* **Source material**
--- Start ---
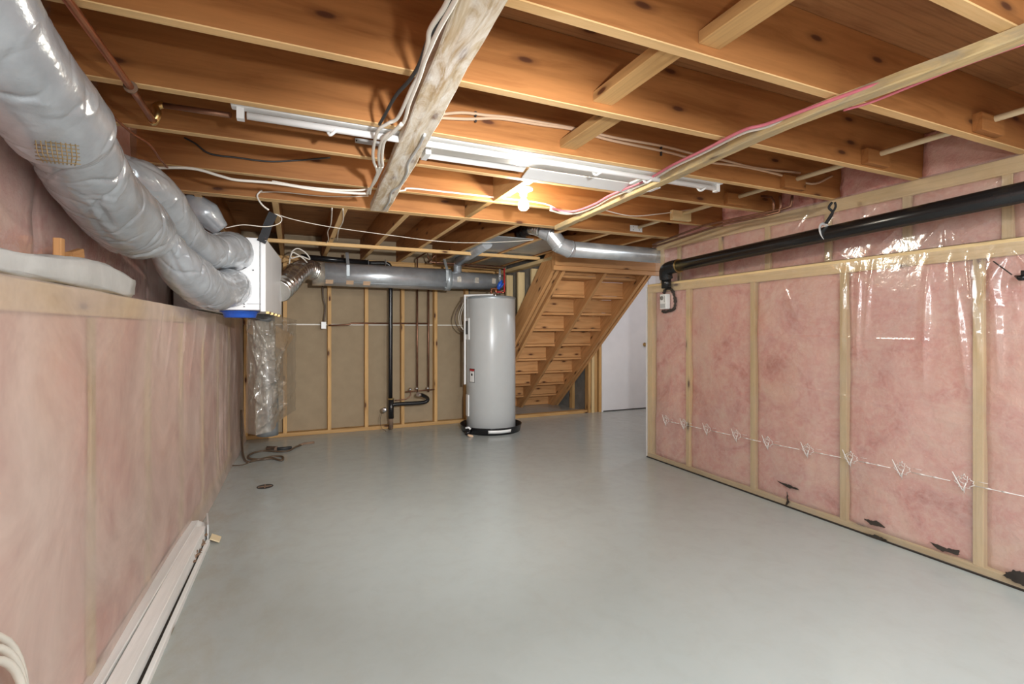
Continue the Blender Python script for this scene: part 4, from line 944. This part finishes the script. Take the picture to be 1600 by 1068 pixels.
# ---- left side items
t = thing('wrapped_insulation', 'long film-wrapped insulation slab lying on left wall ledge', 'insulation', (-.6, 1.6, 1.24))
def slab():
    mb = MB(); n = 60; k = 20; y0, y1 = -1.0, 2.23; V = []
    for i in range(n):
        f_ = i/(n-1); y = y0+(y1-y0)*f_; top = 1.305+.03*math.sin(f_*9)-.02*f_+.012*math.sin(f_*23); bot = 1.243
        top += .022*max(0, (f_-.85)/.15)
        for j in range(k):
            a = 2*math.pi*j/k; ca, sa = math.cos(a), math.sin(a); e = .35
            X = math.copysign(abs(ca)**e, ca)*.055; Z = math.copysign(abs(sa)**e, sa)*.5
            V.append((-.585+X+.004*math.sin(f_*31+j), y, (top+bot)/2+Z*(top-bot)+.003*math.sin(f_*47+j*2)))
    mb.add(V, [(i*k+j, i*k+(j+1) % k, (i+1)*k+(j+1) % k, (i+1)*k+j) for i in range(n-1) for j in range(k)], True)
    mb.f += [tuple(range(k)), tuple(range((n-1)*k, n*k))]; mb.sm += [False]*2; return mb
part('slab', slab(), 'wrap', t)
t = thing('scrap_block', 'two small brown wood scraps behind the wrapped insulation', 'wood scrap', (-.64, 1.8, 1.3))
q = at(92, 384, 'X', -.63); board('scrap', q+Vector((0, 0, -.06)), q+Vector((0, 0, .022)), .028, .02, 'stair', t, (1, 0, 0))
q = at(116, 398, 'X', -.63); board('scrap', q+Vector((0, -.04, -.012)), q+Vector((0, .05, .012)), .02, .03, 'stair', t, (0, 0, 1))
# white boards at the foot of the wall
t = thing('white_baseboard_pair', 'two white painted boards laid along foot of left wall', 'board', (-.5, 2, 0))
board('white_board', (-.640, -1.2, .042), (-.497, 3.18, .042), .054, .078, 'whitewood', t)
board('white_board', (-.540, -1.2, .040), (-.452, 3.08, .040), .056, .078, 'whitewood', t)
board('edge_strip', (-.470, -1.2, .012), (-.406, 3.02, .012), .018, .028, 'whitewood', t)
part('shadow_gap', MB().tube([(-.496, -1.2, .006), (-.420, 3.02, .006)], 0, rect=(.016, .01)), 'dark', t)
t = thing('broken_trim_end', 'broken crumbling end of white trim on the floor', 'rubble', (-.42, 3.05, 0))
r = random.Random(7)
part('splinter', MB().box((-.452, 3.10, .06), (.05, .16, .012), Matrix.Rotation(.5, 3, 'Y')), 'whitewood', t, label='white splinter')
part('flap', MB().box((-.425, 3.14, .05), (.008, .2, .09), Matrix.Rotation(.15, 3, 'Z')), 'wrap', t, label='torn white flap')
mb = MB()
for _ in range(26): mb.box((-.44+r.uniform(-.02, .03), 2.95+r.uniform(-.2, .16), r.uniform(.006, .05)), (r.uniform(.008, .022), r.uniform(.01, .04), r.uniform(.006, .014)), Matrix.Rotation(r.uniform(0, 3), 3, 'Z'))
part('crumbs', mb, 'rust', t, kind='stuff', label='brown crumbling chips')
part('tag', MB().box((-.375, 3.04, .02), (.05, .07, .006), Matrix.Rotation(.5, 3, 'Y')), 'pole', t, label='beige flake')

# hose coil at the bottom left
t = thing('cable_coil', 'coil of white cable at the bottom left by left wall', 'cable', (-.5, 1.2, .3))
for k in range(3):
    c = Vector((-.525+.008*k, 1.13, .31)); rr_ = .267-.022*k
    pts = [c+Vector((.0, math.cos(a)*rr_, math.sin(a)*rr_)) for a in [i/40*2*math.pi for i in range(41)]]
    part('loop', MB().tube(pts, .0075, 10), 'cable', t)

# hose and wand on the floor
t = thing('drain_hose', 'brown drain hose looping on the floor in back left corner', 'hose', (-.2, 5, 0))
def G(px, py, z=.008): return at(px, py, 'Z', z)
part('hose', MB().tube([at(377, 640, 'X', -.45), at(378, 690, 'X', -.44), G(380, 712), G(386, 721), G(400, 719), G(425, 716), G(440, 719), G(441, 713), G(425, 713), G(405, 717, .02), G(388, 715, .02), G(394, 708), G(412, 704), G(432, 705), G(450, 704), G(462, 698), G(470, 695)], .009, 10, res=6), 'hosebrown', t)
part('nozzle', MB().tube([G(468, 695), G(474, 693), G(491, 691)], .012, 10), 'rust', t, label='brown metal nozzle')
part('sleeve', MB().tube([G(417, 700, .012), G(432, 700, .012), G(432, 701, .012)], .020, 10), 'rust', t)
part('sleeve', MB().tube([G(433, 701, .014), G(456, 699, .014)], .015, 10), 'ink', t, label='black sleeve')
part('loose_end', MB().tube([G(362, 727), G(378, 726), G(392, 721)], .004, 8, res=4), 'hosebrown', t)
t = thing('floor_drain', 'small dark round drain hole in the floor near left wall', 'drain', G(414, 760, 0))
q = G(414, 760, 0)
part('drain_ring', MB().lathe([(.052, .0005), (.055, .003), (.048, .004), (.045, .001), (0, .001)], q, seg=28), 'tear', t)
part('grate', MB().span((q.x-.045, q.y-.004, .001), (q.x+.045, q.y+.004, .0045)).span((q.x-.004, q.y-.045, .001), (q.x+.004, q.y+.045, .0045)), 'rust', t)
--- End ---
* **What is expected**
Reproduce the data above in full, exactly as it is, with the pictures left out.

* **Exercise result**
Continue the Blender Python script for this scene: part 4, from line 944. This part finishes the script. Take the picture to be 1600 by 1068 pixels.
# ---- left side items
t = thing('wrapped_insulation', 'long film-wrapped insulation slab lying on left wall ledge', 'insulation', (-.6, 1.6, 1.24))
def slab():
    mb = MB(); n = 60; k = 20; y0, y1 = -1.0, 2.23; V = []
    for i in range(n):
        f_ = i/(n-1); y = y0+(y1-y0)*f_; top = 1.305+.03*math.sin(f_*9)-.02*f_+.012*math.sin(f_*23); bot = 1.243
        top += .022*max(0, (f_-.85)/.15)
        for j in range(k):
            a = 2*math.pi*j/k; ca, sa = math.cos(a), math.sin(a); e = .35
            X = math.copysign(abs(ca)**e, ca)*.055; Z = math.copysign(abs(sa)**e, sa)*.5
            V.append((-.585+X+.004*math.sin(f_*31+j), y, (top+bot)/2+Z*(top-bot)+.003*math.sin(f_*47+j*2)))
    mb.add(V, [(i*k+j, i*k+(j+1) % k, (i+1)*k+(j+1) % k, (i+1)*k+j) for i in range(n-1) for j in range(k)], True)
    mb.f += [tuple(range(k)), tuple(range((n-1)*k, n*k))]; mb.sm += [False]*2; return mb
part('slab', slab(), 'wrap', t)
t = thing('scrap_block', 'two small brown wood scraps behind the wrapped insulation', 'wood scrap', (-.64, 1.8, 1.3))
q = at(92, 384, 'X', -.63); board('scrap', q+Vector((0, 0, -.06)), q+Vector((0, 0, .022)), .028, .02, 'stair', t, (1, 0, 0))
q = at(116, 398, 'X', -.63); board('scrap', q+Vector((0, -.04, -.012)), q+Vector((0, .05, .012)), .02, .03, 'stair', t, (0, 0, 1))
# white boards at the foot of the wall
t = thing('white_baseboard_pair', 'two white painted boards laid along foot of left wall', 'board', (-.5, 2, 0))
board('white_board', (-.640, -1.2, .042), (-.497, 3.18, .042), .054, .078, 'whitewood', t)
board('white_board', (-.540, -1.2, .040), (-.452, 3.08, .040), .056, .078, 'whitewood', t)
board('edge_strip', (-.470, -1.2, .012), (-.406, 3.02, .012), .018, .028, 'whitewood', t)
part('shadow_gap', MB().tube([(-.496, -1.2, .006), (-.420, 3.02, .006)], 0, rect=(.016, .01)), 'dark', t)
t = thing('broken_trim_end', 'broken crumbling end of white trim on the floor', 'rubble', (-.42, 3.05, 0))
r = random.Random(7)
part('splinter', MB().box((-.452, 3.10, .06), (.05, .16, .012), Matrix.Rotation(.5, 3, 'Y')), 'whitewood', t, label='white splinter')
part('flap', MB().box((-.425, 3.14, .05), (.008, .2, .09), Matrix.Rotation(.15, 3, 'Z')), 'wrap', t, label='torn white flap')
mb = MB()
for _ in range(26): mb.box((-.44+r.uniform(-.02, .03), 2.95+r.uniform(-.2, .16), r.uniform(.006, .05)), (r.uniform(.008, .022), r.uniform(.01, .04), r.uniform(.006, .014)), Matrix.Rotation(r.uniform(0, 3), 3, 'Z'))
part('crumbs', mb, 'rust', t, kind='stuff', label='brown crumbling chips')
part('tag', MB().box((-.375, 3.04, .02), (.05, .07, .006), Matrix.Rotation(.5, 3, 'Y')), 'pole', t, label='beige flake')

# hose coil at the bottom left
t = thing('cable_coil', 'coil of white cable at the bottom left by left wall', 'cable', (-.5, 1.2, .3))
for k in range(3):
    c = Vector((-.525+.008*k, 1.13, .31)); rr_ = .267-.022*k
    pts = [c+Vector((.0, math.cos(a)*rr_, math.sin(a)*rr_)) for a in [i/40*2*math.pi for i in range(41)]]
    part('loop', MB().tube(pts, .0075, 10), 'cable', t)

# hose and wand on the floor
t = thing('drain_hose', 'brown drain hose looping on the floor in back left corner', 'hose', (-.2, 5, 0))
def G(px, py, z=.008): return at(px, py, 'Z', z)
part('hose', MB().tube([at(377, 640, 'X', -.45), at(378, 690, 'X', -.44), G(380, 712), G(386, 721), G(400, 719), G(425, 716), G(440, 719), G(441, 713), G(425, 713), G(405, 717, .02), G(388, 715, .02), G(394, 708), G(412, 704), G(432, 705), G(450, 704), G(462, 698), G(470, 695)], .009, 10, res=6), 'hosebrown', t)
part('nozzle', MB().tube([G(468, 695), G(474, 693), G(491, 691)], .012, 10), 'rust', t, label='brown metal nozzle')
part('sleeve', MB().tube([G(417, 700, .012), G(432, 700, .012), G(432, 701, .012)], .020, 10), 'rust', t)
part('sleeve', MB().tube([G(433, 701, .014), G(456, 699, .014)], .015, 10), 'ink', t, label='black sleeve')
part('loose_end', MB().tube([G(362, 727), G(378, 726), G(392, 721)], .004, 8, res=4), 'hosebrown', t)
t = thing('floor_drain', 'small dark round drain hole in the floor near left wall', 'drain', G(414, 760, 0))
q = G(414, 760, 0)
part('drain_ring', MB().lathe([(.052, .0005), (.055, .003), (.048, .004), (.045, .001), (0, .001)], q, seg=28), 'tear', t)
part('grate', MB().span((q.x-.045, q.y-.004, .001), (q.x+.045, q.y+.004, .0045)).span((q.x-.004, q.y-.045, .001), (q.x+.004, q.y+.045, .0045)), 'rust', t)